Alas it does not. The Shakow-style tax regime has another and
considerably more important conceptual flaw. What determines taxation
under Shakow is the presence or absence of an ownership change. For
example, in Acquisition #2, Shakow would not tax H because H is one of
X's original shareholders and such shareholders as a group own 50%
of the surviving corporation (whether RUC as in Variant 2A or X as in
Variant 2B). This is nothing more than a type of continuity-of-interest
inquiry, and thus must succumb to all of the problems that plague such
an inquiry. In particular (and exactly as under current law), H's
taxation would depend not on the economic characteristics of his own
exchange, but on the economic characteristics of the aggregation of the
exchanges of all of X's shareholders.
To see how this may matter under specific facts, consider yet
another variant of Acquisition #2. The combination will follow the
general outlines of Variant 2A, but with the following differences.
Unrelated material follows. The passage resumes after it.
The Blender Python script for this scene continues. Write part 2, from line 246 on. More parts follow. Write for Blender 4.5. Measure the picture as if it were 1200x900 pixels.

Suppose that the Class A shareholders of X do not merely want $40 per
share of cash consideration, but actually want to be cashed out
entirely. Thus, RUC must find an additional $5 million of cash beyond
the $20 million it will in any event borrow from Bank. To raise this
cash, RUC seeks an additional equity investment from its original
shareholders. Some subscribe and some don't. But in the end,
RUC's capitalization increases to 1.5 million shares of common
stock and its war chest increases to $25 million of cash.